Focus market scheme helps offset high freight cost and other externalities to select international markets to enhance India's export competitiveness in these markets.

The objective of the focus product scheme is to promote products that have high export intensity / employment potential, to offset infrastructural inefficiencies and other associated costs involved in marketing these products. Focus markets scheme covers Africa, Latin America and large parts of Oceania and there are over 1,000 focus products.

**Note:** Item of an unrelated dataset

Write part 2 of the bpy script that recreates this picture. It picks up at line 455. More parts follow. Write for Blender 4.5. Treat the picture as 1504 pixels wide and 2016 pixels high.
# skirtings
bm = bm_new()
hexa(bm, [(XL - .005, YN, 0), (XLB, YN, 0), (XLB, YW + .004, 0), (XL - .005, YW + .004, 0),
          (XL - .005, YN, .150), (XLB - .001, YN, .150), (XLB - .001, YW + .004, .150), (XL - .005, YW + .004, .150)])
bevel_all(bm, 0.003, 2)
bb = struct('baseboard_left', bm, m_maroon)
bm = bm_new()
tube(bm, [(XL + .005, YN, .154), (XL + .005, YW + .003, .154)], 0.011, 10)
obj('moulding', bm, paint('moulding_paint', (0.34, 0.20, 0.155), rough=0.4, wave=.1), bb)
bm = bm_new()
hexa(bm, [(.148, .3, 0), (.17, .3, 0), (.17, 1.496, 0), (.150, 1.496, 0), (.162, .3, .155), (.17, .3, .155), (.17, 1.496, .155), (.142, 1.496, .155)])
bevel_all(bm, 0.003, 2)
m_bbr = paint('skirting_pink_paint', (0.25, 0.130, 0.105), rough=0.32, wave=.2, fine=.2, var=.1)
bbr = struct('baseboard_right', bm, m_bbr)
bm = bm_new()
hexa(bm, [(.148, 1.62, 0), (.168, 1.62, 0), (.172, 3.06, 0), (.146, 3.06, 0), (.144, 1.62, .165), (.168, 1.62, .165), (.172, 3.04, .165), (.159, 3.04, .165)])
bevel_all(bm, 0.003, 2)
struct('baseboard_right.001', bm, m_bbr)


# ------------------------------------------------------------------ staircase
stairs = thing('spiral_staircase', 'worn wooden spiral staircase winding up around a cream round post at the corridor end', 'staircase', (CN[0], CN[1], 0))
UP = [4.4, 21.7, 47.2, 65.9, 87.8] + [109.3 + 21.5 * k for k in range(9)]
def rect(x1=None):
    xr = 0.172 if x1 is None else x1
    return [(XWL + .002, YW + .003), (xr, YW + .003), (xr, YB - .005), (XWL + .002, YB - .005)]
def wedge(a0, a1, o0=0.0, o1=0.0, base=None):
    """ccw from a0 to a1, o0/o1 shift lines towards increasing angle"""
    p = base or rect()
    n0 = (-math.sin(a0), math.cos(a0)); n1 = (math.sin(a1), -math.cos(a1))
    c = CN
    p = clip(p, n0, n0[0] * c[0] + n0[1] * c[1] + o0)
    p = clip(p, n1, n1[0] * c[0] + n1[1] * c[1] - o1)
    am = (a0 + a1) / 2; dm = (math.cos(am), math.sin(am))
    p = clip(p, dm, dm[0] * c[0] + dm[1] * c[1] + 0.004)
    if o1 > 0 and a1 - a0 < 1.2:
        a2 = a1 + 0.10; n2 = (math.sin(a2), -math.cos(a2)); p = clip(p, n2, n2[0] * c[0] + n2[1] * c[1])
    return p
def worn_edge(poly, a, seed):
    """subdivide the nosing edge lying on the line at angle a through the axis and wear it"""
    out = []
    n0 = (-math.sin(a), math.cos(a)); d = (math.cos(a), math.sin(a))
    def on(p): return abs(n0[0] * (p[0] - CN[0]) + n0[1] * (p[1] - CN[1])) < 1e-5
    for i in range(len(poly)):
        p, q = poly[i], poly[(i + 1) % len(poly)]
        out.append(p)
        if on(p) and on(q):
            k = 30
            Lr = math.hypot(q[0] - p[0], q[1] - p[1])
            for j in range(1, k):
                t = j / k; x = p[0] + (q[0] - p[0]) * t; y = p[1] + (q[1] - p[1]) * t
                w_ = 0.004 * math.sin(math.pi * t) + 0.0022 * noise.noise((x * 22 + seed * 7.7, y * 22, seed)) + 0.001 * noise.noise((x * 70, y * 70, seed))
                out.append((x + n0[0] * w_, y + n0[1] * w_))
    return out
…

Industry has also been demanding abolition of Minimum Alternate Tax levied on SEZs. "SEZs have become unviable due to minimum alternate tax and dividend distribution tax, so we have requested the government to incentivize these by extending the FMS and FPS to them and also cut Minimum Alternate Tax /Dividend Distribution Tax," said Sanjay Budhia, chairman, CII export chairman, CII National Committee on Exports.

The government was of the view that SEZs already get tax benefits, unlike the domestic tariff areas, said Ajay Sahai, director general and CEO of Federation of Indian Exports Organization. "Also there were budget constraints. However this time, the finance minister has indicated full support to the commerce ministry," he added.

Sahai also said there may be investment-linked I-T deduction for SEZs. "It may also form a part of the FTP announcement for 2013-14", he said. In his budget speech, finance minister P Chidambaram had said, "I look forward to the changes that will be made to the Foreign Trade Policy next month and I assure my support to measures that will be taken to boost exports of goods and services."

Interest subsidies allotted for export promotion is 1,200 crore for 2013-14, against 1,000 crore last fiscal, a 20% increase.

According to a study by Federation of Indian Exports Organization in 2009, overall export compound annual growth rate or CAGR was at 20% whereas for the focused markets it stood at 36%. Similarly, the CAGR for exports before the announcement of the scheme stood at 16%, which increased to 36% post scheme.

Last year, the commerce ministry had discussion paper on SEZ reforms had noted that SEZs are less viable compared with DTAs, as benefits such as Focus Product Scheme, Focus Market Scheme, Duty Drawback, etc. were unavailable to SEZ units.